The two Begums cannot agree on this issue. The BNP’s agenda is against Sk. Mujib, and they have collaborated with the JEI’s position on Sk. Mujib and the liberation war. After all, president Zia-ur-Reheman, the founder of the BNP in 1978, also brought the anti-liberation forces like the Razakars, the Al Badrs and the Al Shams in the form of the present JEI, to support the BNP. In the interim period of the extended caretaker government, the JEI gained substantially. And this was not without some helping hand from a section of the interim government.  
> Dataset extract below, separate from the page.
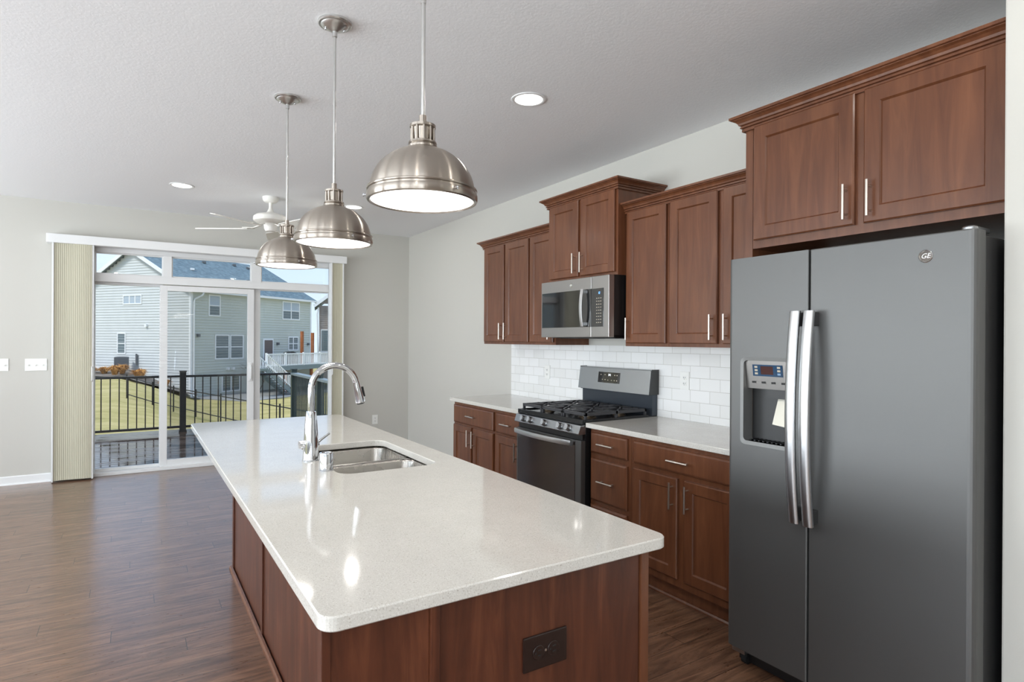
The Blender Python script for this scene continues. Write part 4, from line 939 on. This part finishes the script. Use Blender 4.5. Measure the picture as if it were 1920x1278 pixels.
q = MB(); P_ = [L2W(HC,VB,.75,-.38,ZE-.25), L2W(HC,VB,.65,-.36,ZE-.45), L2W(HC,VB,.22,-.12,ZE-.75), L2W(HC,VB,.18,-.1,ZE-.95), L2W(HC,VB,.18,-.1,-2.6), L2W(HC,VB,.10,-.5,-2.72)]; q.tube(P_, .06, 8, smooth=False); q.build('downspout', M['htrim'], hA)
rf = simple_roof(hA, HC, VB, 0, BL, 0, AL, ZE, ZR, .35)
for (u, t_) in ((5.2,.8),(8.6,.86),(9.9,.82),(7.2,.34),(9.4,.30),(2.6,.5)):
    s_ = L2W(HC,VB,u,AL/2*t_,ZE+(ZR-ZE)*t_+.12); q = MB(); q.box(s_.x-.14, s_.x+.14, s_.y-.14, s_.y+.14, s_.z, s_.z+.16); q.build('roof_vent', M['acmetal'] if u != 2.6 else M['htrim'], rf)
hwindow(hA, HC, VB, 'A', 4.95, 6.75, 3.98, 4.52, 3, 1, M['hblind']); hwindow(hA, HC, VB, 'A', 6.62, 7.35, .3, 1.72, 1, 2)
hwindow(hA, HC, VB, 'B', 1.55, 2.42, 3.12, 4.52, 1, 2, True); hwindow(hA, HC, VB, 'B', 2.12, 3.25, -.05, 1.62, 1, 2); hwindow(hA, HC, VB, 'B', 3.50, 4.62, -.05, 1.62, 1, 2)
hwindow(hA, HC, VB, 'B', 2.75, 4.30, -2.5, -1.35, 2, 1); hwindow(hA, HC, VB, 'B', 8.95, 10.85, 3.12, 4.50, 2, 2, True); hwindow(hA, HC, VB, 'B', 9.65, 10.70, .50, 1.52, 2, 2)
q = MB(); lbox(q, HC, VB, 6.72, 7.84, -.06, 0, -.75, 1.42); dd = q.build('door_casing', M['htrim'], hA); q = MB(); lbox(q, HC, VB, 6.86, 7.72, -.09, -.06, -.72, 1.30); q.build('entry_door', M['doorbrown'], dd)
for (s_, z_, sd) in ((.55,1.62,'B'),(8.3,1.0,'B'),(12.0,.95,'B'),(4.33,2.33,'A'),(3.15,-.85,'B'),(3.65,-.85,'B')):
    q = MB()
    if sd == 'B': lbox(q, HC, VB, s_-.09, s_+.09, -.2, 0, z_-.1, z_+.1)
    else: lbox(q, HC, VB, -.16, 0, s_-.10, s_+.10, z_-.1, z_+.1)
    q.build('wall_light' if z_ > 0 and sd == 'B' else 'vent_cover', M['acmetal'] if z_ > 0 and sd == 'B' else M['htrim'], hA)
# patio slab and rock bed beside the house
q = MB(); lbox(q, HC, VB, -.3, 13.5, -5.6, -.02, -3.0, -2.74); tag(q.build('patio_slab', M['concrete']), 'grey concrete patio slab at the foot of the neighbouring house', 'patio')
q = MB(); nn_ = 14; vs = []
for k in range(nn_+1):
    v_ = -1.2+k*(13.5)/nn_
    for uu in (-.02, -1.6, -4.6):
        w_ = L2W(HC,VB,uu if v_ >= 0 else uu-.2,v_,0); vs.append((w_.x,w_.y,gz(w_.x,w_.y)+(.30 if uu > -3 else .10)))
q.add(vs, [(k*3+j,k*3+j+1,(k+1)*3+j+1,(k+1)*3+j) for k in range(nn_) for j in (0,1)], 0, True)
tag(q.build('rock_bed', M['rock']), 'rock mulch bed along the pale gable wall of the neighbouring house', 'planting bed', kind='stuff')
# ornamental grasses
def tuft(u, v_, h, rr_, label):
    w_ = L2W(HC,VB,u,v_,0); z0_ = gz(w_.x,w_.y)+.25; q = MB(); rnd = random.Random(int(v_*100)+int(-u*10))
    for k in range(260):
        a = rnd.uniform(0,2*PI); s_ = rnd.uniform(.2,1)*rr_; hh = h*rnd.uniform(.6,1); b0 = Vector((w_.x+.12*rnd.uniform(-1,1), w_.y+.12*rnd.uniform(-1,1), z0_-.1)); m1 = b0+Vector((math.cos(a)*s_*.4, math.sin(a)*s_*.4, hh*.75)); m2 = b0+Vector((math.cos(a)*s_, math.sin(a)*s_, hh*rnd.uniform(.35,.95)))
        sd = Vector((-math.sin(a), math.cos(a), 0))*.025; q.add([b0-sd, b0+sd, m1+sd, m1-sd, m2], [(0,1,2,3),(3,2,4)])
    return tag(q.build('ornamental_grass', M['drygrass']), label, 'ornamental grass', 'dry grasses in the rock bed')
for (u, v_, h, rr_) in ((-1.6,9.6,1.2,.9),(-2.6,8.7,.85,.9),(-2.4,7.2,.7,.9),(-3.4,5.2,.55,.8),(-3.2,4.2,.6,.7),(-2.6,3.3,.8,.8),(-3.6,2.6,.8,.8),(-2.2,2.0,.8,.7),(-3.0,1.2,.7,.7),(-1.5,.6,.7,.6)):
    tuft(u, v_, h, rr_, 'dry orange-brown ornamental grass tuft in the rock bed along the pale gable wall')
# air conditioner
w_ = L2W(HC,VB,-.9,5.75,0); z_ = gz(w_.x,w_.y)+.36
ac = empty('air_conditioner', (w_.x,w_.y,z_), 'grey outdoor air conditioner unit against the pale gable wall', 'air conditioner')
q = MB(); q.box(w_.x-.45,w_.x+.45,w_.y-.45,w_.y+.45,z_+.04,z_+.86,bev=.03)
for k in range(12): 
    xx = w_.x-.41+k*.075; q.box(xx-.006,xx+.006,w_.y-.458,w_.y-.45,z_+.1,z_+.8)
q.build('housing', M['acmetal'], ac); q = MB(); q.lathe((w_.x,w_.y,z_+.86), [(.36,0),(.36,.012),(.30,.02),(.1,.02),(0,.02)], 24); q.build('fan_guard', M['railblack'], ac); q = MB(); q.box(w_.x-.5,w_.x+.5,w_.y-.5,w_.y+.5,z_-.12,z_+.04); q.build('pad', M['concrete'], ac)
q = MB(); w2_ = L2W(HC,VB,-.05,5.3,0); q.box(w2_.x-.10,w2_.x+.0,w2_.y-.14,w2_.y+.14,-.55,.25); tag(q.build('meter_box', M['acmetal']), 'small grey utility box on the pale gable wall above the air conditioner', 'utility box')
q = MB(); w2_ = L2W(HC,VB,-1.3,8.2,0); q.lathe((w2_.x,w2_.y,gz(w2_.x,w2_.y)+.1), [(.5,0),(.55,.12),(.4,.3),(.15,.38),(0,.4)], 18); tag(q.build('window_well_cover', M['htrim']), 'white domed cover on the ground left of the air conditioner', 'well cover')
# neighbour's raised deck
nd = empty('neighbour_deck', L2W(HC,VB,9,-2,-2.74), 'raised neighbouring deck with white balustrade and white stairs', 'deck')
q = MB(); pp_ = [(2.5,-3.5),(13.5,-3.5),(13.5,-.05),(6.4,-.05)]; vs = [L2W(HC,VB,a,b_,z) for z in (-.86,-.70) for a,b_ in pp_]; q.add(vs, [(0,1,2,3),(7,6,5,4)]+[(j,(j+1)%4,4+(j+1)%4,4+j) for j in range(4)]); lbox(q, HC, VB, 2.5, 13.5, -3.54, -3.46, -1.0, -.66); q.build('platform', M['railcap'], nd)
for u in (5.6, 8.6, 11.5, 13.2): q = MB(); lbox(q, HC, VB, u-.09, u+.09, -3.4, -3.22, -2.74, -.86); q.build('support_post', M['cedar'], nd)
q = MB(); lbox(q, HC, VB, 3.5, 13.5, -3.52, -3.44, .22, .30); lbox(q, HC, VB, 3.5, 13.5, -3.51, -3.45, -.62, -.56); lbox(q, HC, VB, 13.42,13.5,-3.5,-.1,.22,.3)
q.build('top_rail', M['htrim'], nd)
for k in range(66):
    u = 3.5+k*.152; big = k % 13 == 0; q = MB(); a = .055 if big else .022; lbox(q, HC, VB, u-a, u+a, -3.48-a, -3.48+a, -.66, .36 if big else .24); q.build('post' if big else 'baluster', M['htrim'], nd)
# stairs
st = MB(); n_ = 11
for k in range(n_):
    u = 2.55+.26*k; z = -.72-.186*(k+1); lbox(st, HC, VB, u, u+.29, -4.55, -3.58, z-.03, z+.02)
sts = st.build('stair_treads', M['railcap'], nd)
for vv in (-4.58, -3.60):
    q = MB(); q.bar(L2W(HC,VB,2.4,vv,-.85), L2W(HC,VB,5.5,vv,-2.72-.28), .05, .30); q.build('stringer', M['railcap'], sts)
    q = MB(); q.bar(L2W(HC,VB,2.45,vv,.28), L2W(HC,VB,5.35,vv,-1.80), .07, .08); q.bar(L2W(HC,VB,2.45,vv,-.48), L2W(HC,VB,5.35,vv,-2.55), .05, .05); hr = q.build('handrail', M['htrim'], sts)
    for k in range(19):
        u = 2.5+k*.158; z = -.48-(u-2.45)*.714; q = MB(); lbox(q, HC, VB, u-.02, u+.02, vv-.02, vv+.02, z, z+.76); q.build('baluster', M['htrim'], hr)
q = MB(); lbox(q, HC, VB, 1.5, 2.5, -4.6, -3.5, -.86, -.70); q.build('landing', M['railcap'], nd)
# grill under a dark cover, cedar posts, planter on the deck
w_ = L2W(HC,VB,8.0,-1.6,-.70); g_ = MB(); g_.prism([(-.65,0),(.65,0),(.62,.75),(.45,.98),(.1,1.08),(-.3,1.02),(-.6,.8)], -.3, .3, 'y'); 
g2 = MB(); g2.add([(w_.x+a*VB.x-b_*VB.y, w_.y+a*VB.y+b_*VB.x, w_.z+c) for a,b_,c in g_.v], g_.f); tag(g2.build('barbecue_grill', M['black']), 'barbecue grill under a black cover on the neighbouring deck', 'grill')
for k, u in enumerate((9.45, 10.75)):
    q = MB(); lbox(q, HC, VB, u-.10, u+.10, -1.7, -1.5, -.70, 2.05-.1*k); tag(q.build('cedar_post', M['cedar']), ['tall orange cedar post in front of the small square window of the neighbouring house', 'tall cedar post just right of the small square window of the neighbouring house'][k], 'post')
# yard fence of thin black rails
fp = [(-.26,33.3),(.72,30.31),(2.66,26.7),(4.3,20.95),(5.3,17.5)]
def yfence(p0, p1, label, n_=1):
    a = Vector((p0[0],p0[1],gz(*p0))); b_ = Vector((p1[0],p1[1],gz(*p1))); r = empty('yard_fence', ((a+b_)/2)[:], label, 'fence')
    for zz in (.12, .92): q = MB(); q.bar(a+Vector((0,0,zz)), b_+Vector((0,0,zz)), .03, .035); q.build('fence_rail', M['railblack'], r)
    for k in range(n_+1): c = a.lerp(b_, k/n_); q = MB(); q.box(c.x-.025,c.x+.025,c.y-.025,c.y+.025,c.z-.1,c.z+1.02); q.build('post', M['railblack'], r)
yfence((-.26,32.3),(.72,31.3), 'short low black yard fence panel at the left of the lawn')
yfence((.75,31.2),(5.6,17.5), 'long low black yard fence running diagonally across the lawn toward the deck', 7)
# second neighbour, partly visible at the right
H2 = Vector((15.9,61.6,0)); VB2 = Vector((.969,-.248,0)).normalized()
h2 = house_root('house', (H2.x,H2.y,-3.2), VB2, 'brownish house partly visible behind the right end of the neighbouring house')
q = MB(); lap_wall(q, H2, VB2, (0,0), (10,0), (0,-1), -3.2, 5.0, lambda z: (0,1) if z < 5 else None); 
def tf2(z): 
    h = (z-5)/4.0
    return (0,1) if z <= 5 else (None if h >= .99 else (h/2, 1-h/2))
lap_wall(q, H2, VB2, (0,0), (10,0), (0,-1), 5.0, 8.9, tf2); lap_wall(q, H2, VB2, (0,10), (0,0), (-1,0), -3.2, 5.0); q.build('wall', M['sidingC'], h2)
q = MB(); pk = L2W(H2,VB2,5,-.4,9.15)
for sg, ue in ((1,-.5),(-1,10.5)):
    a0 = L2W(H2,VB2,ue,-.45,4.75); a1 = L2W(H2,VB2,ue,10.4,4.75); b0 = L2W(H2,VB2,5,-.45,9.1); b1 = L2W(H2,VB2,5,10.4,9.1); up = Vector((0,0,.14))
    q.add([a0,a1,b1,b0,a0+up,a1+up,b1+up,b0+up], [(0,1,2,3),(4,7,6,5),(0,4,5,1),(1,5,6,2),(2,6,7,3),(3,7,4,0)])
q.build('roof', M['shingle'], h2)
q = MB(); q.bar(L2W(H2,VB2,-.55,-.48,4.72), L2W(H2,VB2,5,-.48,9.08), .08, .3); q.bar(L2W(H2,VB2,5,-.48,9.08), L2W(H2,VB2,10.5,-.48,4.72), .08, .3); q.build('rake_board', M['htrim'], h2)
q = MB(); q.tube([L2W(H2,VB2,-.1,-.35,4.6), L2W(H2,VB2,-.25,-.3,3.9), L2W(H2,VB2,.0,-.1,-3)], .08, 8); q.build('downspout', M['htrim'], h2)
hwindow(h2, H2, VB2, 'B', .2, .95, .2, 2.3, 1, 1)
# third neighbour to the left: seen only in reflections
H3 = Vector((-26,34,0)); VB3 = Vector((.80,-.60,0)).normalized()
h3 = house_root('house', (H3.x,H3.y,-1.4), VB3, 'pale house with dark gabled roof, seen reflected in the microwave window')
q = MB(); lap_wall(q, H3, VB3, (0,0), (14,0), (0,-1), -1.5, 4.2); lap_wall(q, H3, VB3, (14,0), (14,9), (1,0), -1.5, 7.6, lambda z: (0,1) if z <= 4.2 else (None if z > 7.5 else ((z-4.2)/7, 1-(z-4.2)/7))); q.build('wall', M['sidingA'], h3)
simple_roof(h3, H3, VB3, 0, 14, 0, 9, 4.2, 7.7)
q = MB(); lbox(q, H3, VB3, 8, 12, -2.5, 0, -1.5, 1.6); q.build('porch', M['htrim'], h3); hwindow(h3, H3, VB3, 'B', 2, 4, .3, 1.8, 2, 2); hwindow(h3, H3, VB3, 'B', 8.6, 11, 2.3, 3.6, 2, 2)
# bare shrub by the patio
def twigs(c, h, n_, label, seed):
    rnd = random.Random(seed); q = MB()
    def br_(p, d, L, r_, dep):
        e_ = p+d*L; q.tube([p, e_], [r_, r_*.6], 5, smooth=False)
        if dep:
            for _ in range(3): nd_ = (d+Vector((rnd.uniform(-.6,.6), rnd.uniform(-.6,.6), rnd.uniform(-.1,.4)))).normalized(); br_(e_, nd_, L*rnd.uniform(.6,.85), r_*.6, dep-1)
    for _ in range(n_): br_(Vector(c), Vector((rnd.uniform(-.5,.5), rnd.uniform(-.5,.5), 1)).normalized(), h*.35, .03, 4)
    return tag(q.build('bare_shrub', M['bark']), label, 'shrub')
w_ = L2W(HC,VB,5.3,-1.0,-2.74); twigs(w_, 2.6, 3, 'bare leafless shrub on the patio against the neighbouring house', 3)
w_ = L2W(HC,VB,10.5,-3.9,0); twigs((w_.x+1.2,w_.y-1.5,-2.8), 6.5, 2, 'tall bare leafless tree at the right edge of the neighbouring deck', 5)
The entire Bangladeshi political spectrum has entered a critical phase. Sk. Hasina and the Awami League would have to take some firm decisions on their alignments and coalition. Internal differences have to be buried, at least for the time being. Sk. Hasina will have to be much more mature in her political inclinations, and not flirt with those who have a track record of anti-liberation activities for short term gains.  

The responsibility for a stable and inclusive Bangladesh lies with the people of Bangladesh, the progressive political parties, and the armed forces led by Gen. Moeen U. Ahmed. The army has done what it could from “1/11”, but lost its way. This proved the armed forces are trained for their job. Leave politics to politicians.

But Bangladesh is likely to continue to suffer from volatile politics unless the root cases are resolved. These include the role of the anti-liberation forces in 1971, prosecution of Sk. Mujibur Rehman’s killers and those who were involved in the November, 1975 jail killings, and setting the history right on Sk. Mujibur Rehman, President Ziaur Rehman, and the issue of the JEI.